Por questões de saúde, Madalena abandonou a pintura em 1969 e passou a se dedicar aos seus “quadros de lã”, realizados com 154 agulhas usadas como se fossem um pincel. Há várias semelhanças entre suas pinturas e seus têxteis, como a ausência de perspectiva entre céu e chão, figuras distorcidas e simplificação de formas. Apenas sua paleta de cores mudou: enquanto as telas tinham cores mais fechadas, os quadros de lãs tinham cores vibrantes.
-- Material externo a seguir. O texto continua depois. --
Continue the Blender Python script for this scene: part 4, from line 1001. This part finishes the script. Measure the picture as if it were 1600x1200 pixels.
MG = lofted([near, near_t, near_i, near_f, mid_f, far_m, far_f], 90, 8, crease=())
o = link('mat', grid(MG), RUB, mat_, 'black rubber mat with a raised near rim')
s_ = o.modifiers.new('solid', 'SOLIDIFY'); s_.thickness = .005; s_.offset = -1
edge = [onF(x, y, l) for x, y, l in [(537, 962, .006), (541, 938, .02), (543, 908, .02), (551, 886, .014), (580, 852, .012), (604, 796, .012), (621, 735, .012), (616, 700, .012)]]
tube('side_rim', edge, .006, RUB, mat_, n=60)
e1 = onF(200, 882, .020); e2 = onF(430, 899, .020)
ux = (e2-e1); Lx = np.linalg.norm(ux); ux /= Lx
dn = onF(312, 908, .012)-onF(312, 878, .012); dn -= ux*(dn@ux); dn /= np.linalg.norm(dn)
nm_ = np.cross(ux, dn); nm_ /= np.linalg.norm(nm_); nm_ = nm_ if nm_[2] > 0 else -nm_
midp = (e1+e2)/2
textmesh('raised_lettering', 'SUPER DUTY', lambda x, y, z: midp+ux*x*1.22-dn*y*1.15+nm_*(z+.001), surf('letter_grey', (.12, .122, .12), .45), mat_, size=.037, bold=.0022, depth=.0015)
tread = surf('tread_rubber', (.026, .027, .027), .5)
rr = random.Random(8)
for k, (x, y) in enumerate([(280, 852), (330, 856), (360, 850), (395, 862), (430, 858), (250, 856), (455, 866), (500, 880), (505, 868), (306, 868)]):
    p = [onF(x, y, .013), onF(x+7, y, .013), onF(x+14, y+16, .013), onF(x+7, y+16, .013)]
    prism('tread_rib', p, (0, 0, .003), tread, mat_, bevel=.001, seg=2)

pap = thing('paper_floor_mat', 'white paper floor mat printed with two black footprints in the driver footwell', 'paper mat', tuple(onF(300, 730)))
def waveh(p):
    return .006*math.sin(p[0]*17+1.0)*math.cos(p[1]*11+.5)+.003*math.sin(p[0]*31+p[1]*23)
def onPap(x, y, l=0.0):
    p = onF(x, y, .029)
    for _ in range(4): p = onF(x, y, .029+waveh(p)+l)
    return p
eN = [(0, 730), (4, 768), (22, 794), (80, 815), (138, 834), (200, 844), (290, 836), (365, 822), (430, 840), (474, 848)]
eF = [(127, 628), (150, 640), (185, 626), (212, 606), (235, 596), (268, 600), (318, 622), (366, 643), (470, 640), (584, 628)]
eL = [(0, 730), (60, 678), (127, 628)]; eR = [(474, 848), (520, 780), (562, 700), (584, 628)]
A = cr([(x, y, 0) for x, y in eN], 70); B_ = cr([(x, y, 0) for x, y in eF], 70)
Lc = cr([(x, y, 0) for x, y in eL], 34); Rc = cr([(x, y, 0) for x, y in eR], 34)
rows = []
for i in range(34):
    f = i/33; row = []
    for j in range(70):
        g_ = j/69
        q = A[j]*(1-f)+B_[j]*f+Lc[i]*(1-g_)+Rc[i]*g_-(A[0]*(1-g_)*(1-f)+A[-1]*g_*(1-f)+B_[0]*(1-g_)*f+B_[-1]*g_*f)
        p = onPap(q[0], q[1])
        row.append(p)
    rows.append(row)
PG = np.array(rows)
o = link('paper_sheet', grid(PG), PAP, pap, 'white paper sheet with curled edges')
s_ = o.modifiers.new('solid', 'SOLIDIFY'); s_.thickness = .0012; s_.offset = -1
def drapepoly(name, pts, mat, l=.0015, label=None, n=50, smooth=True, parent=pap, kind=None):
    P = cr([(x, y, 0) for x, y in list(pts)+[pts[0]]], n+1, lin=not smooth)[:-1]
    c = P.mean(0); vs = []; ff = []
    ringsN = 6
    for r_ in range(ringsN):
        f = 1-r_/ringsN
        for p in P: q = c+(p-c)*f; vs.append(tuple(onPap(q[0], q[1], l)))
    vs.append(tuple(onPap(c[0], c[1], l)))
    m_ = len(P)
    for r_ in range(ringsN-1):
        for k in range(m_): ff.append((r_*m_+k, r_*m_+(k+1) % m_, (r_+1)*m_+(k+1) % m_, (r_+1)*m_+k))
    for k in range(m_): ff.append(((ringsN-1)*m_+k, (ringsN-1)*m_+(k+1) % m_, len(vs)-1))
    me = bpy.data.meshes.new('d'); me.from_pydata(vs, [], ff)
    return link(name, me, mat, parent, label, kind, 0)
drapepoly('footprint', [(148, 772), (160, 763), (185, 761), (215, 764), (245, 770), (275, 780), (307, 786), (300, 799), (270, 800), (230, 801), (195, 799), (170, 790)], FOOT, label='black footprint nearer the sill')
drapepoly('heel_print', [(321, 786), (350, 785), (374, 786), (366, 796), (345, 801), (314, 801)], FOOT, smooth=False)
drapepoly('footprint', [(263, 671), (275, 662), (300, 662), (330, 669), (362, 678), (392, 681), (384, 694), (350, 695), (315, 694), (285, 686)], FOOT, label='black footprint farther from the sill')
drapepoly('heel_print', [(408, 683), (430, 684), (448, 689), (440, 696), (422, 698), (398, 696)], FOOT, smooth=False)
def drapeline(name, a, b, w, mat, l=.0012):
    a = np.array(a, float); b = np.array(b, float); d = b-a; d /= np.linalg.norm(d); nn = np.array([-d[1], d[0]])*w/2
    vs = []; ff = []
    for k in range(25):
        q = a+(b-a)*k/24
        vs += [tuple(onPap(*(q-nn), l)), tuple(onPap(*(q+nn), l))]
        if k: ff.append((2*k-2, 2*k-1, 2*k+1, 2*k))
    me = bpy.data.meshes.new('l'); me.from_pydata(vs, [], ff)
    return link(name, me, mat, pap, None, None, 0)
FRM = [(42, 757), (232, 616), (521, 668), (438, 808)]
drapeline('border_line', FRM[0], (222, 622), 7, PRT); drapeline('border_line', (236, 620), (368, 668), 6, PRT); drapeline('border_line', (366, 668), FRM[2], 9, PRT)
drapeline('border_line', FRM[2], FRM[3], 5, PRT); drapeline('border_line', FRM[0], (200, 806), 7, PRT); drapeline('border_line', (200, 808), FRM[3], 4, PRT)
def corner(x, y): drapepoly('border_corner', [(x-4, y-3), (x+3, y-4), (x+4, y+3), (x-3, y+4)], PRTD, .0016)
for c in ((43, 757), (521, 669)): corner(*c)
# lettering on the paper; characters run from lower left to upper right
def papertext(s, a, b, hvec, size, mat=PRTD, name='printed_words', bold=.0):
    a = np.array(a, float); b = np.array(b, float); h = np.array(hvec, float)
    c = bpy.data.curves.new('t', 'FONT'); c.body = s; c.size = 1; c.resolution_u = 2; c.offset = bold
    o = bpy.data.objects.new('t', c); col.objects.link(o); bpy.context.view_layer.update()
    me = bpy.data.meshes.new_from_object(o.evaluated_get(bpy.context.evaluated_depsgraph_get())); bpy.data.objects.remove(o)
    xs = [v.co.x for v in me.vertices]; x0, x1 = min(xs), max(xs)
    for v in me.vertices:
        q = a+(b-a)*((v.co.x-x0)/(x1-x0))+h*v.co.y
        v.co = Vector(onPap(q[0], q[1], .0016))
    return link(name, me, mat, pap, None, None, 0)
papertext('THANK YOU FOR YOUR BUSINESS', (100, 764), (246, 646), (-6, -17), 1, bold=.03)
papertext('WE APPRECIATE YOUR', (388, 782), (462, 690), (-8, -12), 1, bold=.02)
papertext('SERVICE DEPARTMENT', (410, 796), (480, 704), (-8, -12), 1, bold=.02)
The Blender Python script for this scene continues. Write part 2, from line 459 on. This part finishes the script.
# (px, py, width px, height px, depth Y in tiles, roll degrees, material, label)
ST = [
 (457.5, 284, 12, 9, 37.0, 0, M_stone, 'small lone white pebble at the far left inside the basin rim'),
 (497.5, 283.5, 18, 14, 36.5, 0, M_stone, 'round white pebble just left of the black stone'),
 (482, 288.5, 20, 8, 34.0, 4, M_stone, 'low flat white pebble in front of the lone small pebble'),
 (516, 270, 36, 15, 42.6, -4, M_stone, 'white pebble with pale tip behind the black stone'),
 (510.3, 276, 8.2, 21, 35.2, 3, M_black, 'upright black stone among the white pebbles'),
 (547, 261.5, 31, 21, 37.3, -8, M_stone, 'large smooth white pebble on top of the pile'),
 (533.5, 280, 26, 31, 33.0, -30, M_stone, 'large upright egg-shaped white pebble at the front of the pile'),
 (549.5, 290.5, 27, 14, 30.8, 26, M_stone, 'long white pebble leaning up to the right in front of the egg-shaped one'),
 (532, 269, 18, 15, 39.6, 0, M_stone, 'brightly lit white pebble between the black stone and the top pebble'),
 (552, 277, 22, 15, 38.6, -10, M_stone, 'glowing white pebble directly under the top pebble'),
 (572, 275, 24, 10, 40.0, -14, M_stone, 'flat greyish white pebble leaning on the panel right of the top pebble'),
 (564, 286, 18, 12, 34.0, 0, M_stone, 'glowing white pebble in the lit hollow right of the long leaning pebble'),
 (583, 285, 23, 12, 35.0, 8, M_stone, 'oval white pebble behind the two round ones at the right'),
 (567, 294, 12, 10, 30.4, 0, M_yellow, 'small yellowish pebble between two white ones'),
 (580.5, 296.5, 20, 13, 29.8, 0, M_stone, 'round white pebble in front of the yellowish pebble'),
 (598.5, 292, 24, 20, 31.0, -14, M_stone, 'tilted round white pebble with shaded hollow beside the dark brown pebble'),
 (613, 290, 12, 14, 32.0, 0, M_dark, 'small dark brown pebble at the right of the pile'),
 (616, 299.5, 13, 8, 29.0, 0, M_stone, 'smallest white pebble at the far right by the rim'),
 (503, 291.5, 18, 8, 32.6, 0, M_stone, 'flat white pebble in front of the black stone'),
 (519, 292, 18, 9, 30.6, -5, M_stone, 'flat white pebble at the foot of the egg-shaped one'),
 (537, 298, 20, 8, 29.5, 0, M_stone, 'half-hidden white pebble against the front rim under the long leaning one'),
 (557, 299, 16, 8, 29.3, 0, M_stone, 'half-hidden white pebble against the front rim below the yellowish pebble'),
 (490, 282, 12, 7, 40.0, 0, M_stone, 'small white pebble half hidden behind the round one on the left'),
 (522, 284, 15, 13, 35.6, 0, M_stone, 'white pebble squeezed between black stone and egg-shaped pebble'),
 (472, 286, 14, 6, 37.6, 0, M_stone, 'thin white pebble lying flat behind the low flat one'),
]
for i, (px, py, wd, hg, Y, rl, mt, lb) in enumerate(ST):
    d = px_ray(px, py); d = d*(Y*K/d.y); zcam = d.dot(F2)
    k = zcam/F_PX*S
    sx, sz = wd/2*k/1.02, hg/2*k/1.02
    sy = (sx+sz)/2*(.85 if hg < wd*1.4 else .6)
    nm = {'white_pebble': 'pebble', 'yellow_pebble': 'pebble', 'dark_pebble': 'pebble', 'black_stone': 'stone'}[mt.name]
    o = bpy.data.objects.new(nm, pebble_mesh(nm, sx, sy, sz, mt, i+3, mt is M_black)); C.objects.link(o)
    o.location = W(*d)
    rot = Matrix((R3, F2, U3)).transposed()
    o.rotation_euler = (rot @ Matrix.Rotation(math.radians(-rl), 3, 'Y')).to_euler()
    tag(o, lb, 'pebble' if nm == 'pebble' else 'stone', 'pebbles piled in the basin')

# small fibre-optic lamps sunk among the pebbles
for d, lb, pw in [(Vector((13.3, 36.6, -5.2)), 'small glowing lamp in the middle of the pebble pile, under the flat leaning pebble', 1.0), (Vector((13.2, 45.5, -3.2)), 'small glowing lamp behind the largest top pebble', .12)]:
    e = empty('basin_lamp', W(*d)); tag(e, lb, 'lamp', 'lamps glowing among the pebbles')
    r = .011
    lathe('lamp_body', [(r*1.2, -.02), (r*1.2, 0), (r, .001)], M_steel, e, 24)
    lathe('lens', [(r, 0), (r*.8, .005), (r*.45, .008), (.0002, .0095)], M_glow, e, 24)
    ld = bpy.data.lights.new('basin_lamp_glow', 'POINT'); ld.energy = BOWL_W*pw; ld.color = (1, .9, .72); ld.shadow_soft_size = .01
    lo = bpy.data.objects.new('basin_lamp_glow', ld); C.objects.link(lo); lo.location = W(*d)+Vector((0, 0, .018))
Edmar Pinto Costa, o maior colecionador da artista, doou recentemente uma de suas obras para o acervo do MASP, suprindo uma lacuna do museu. Para ele, o trabalho de Madalena não tem paralelo. “É uma obra muito original, tanto pela técnica quanto pela maneira como a narrativa é abordada,” Edmar disse ao Brazil Journal. “Ela via o mundo com um olhar de fartura e generosidade. Isso fica evidente na abundância da fauna, flora e personagens dos bordados e pinturas.”

Madalena morreu em 1977 sem alcançar sucesso comercial e o devido reconhecimento. No ano seguinte, suas obras foram expostas no pavilhão brasileiro da Bienal de Veneza.

A curadora do pavilhão, Lélia Coelho Frota, conduziu a única entrevista com Madalena de que se tem notícia, e é autora de artigos e estudos sobre a artista. “Ela escreveu o mundo com figuras de lã,” dizia Lélia. Seus temas favoritos eram os astros, a vida rural, plantas, animais, cenas do campo e urbanas, igrejas, rituais e festejos em comunidade.

Além do resgate de suas obras e sua inserção na história da arte brasileira, discutir a vida e a obra de Madalena faz bem ao Brasil de hoje.

Como bem colocado pelos pesquisadores Eliane Silva e Delton Felipe, “por se tratar de uma mulher-negra-tapeceira, podemos perceber uma tríplice invisibilidade social – de gênero, raça e arte – já que o bordado é visto como uma arte menor, por ser historicamente associado a um fazer doméstico das mulheres. Assim, enxergar Madalena como artista é ir contra paradigmas estabelecidos, proporcionando fala e representatividade a artistas negros e populares.”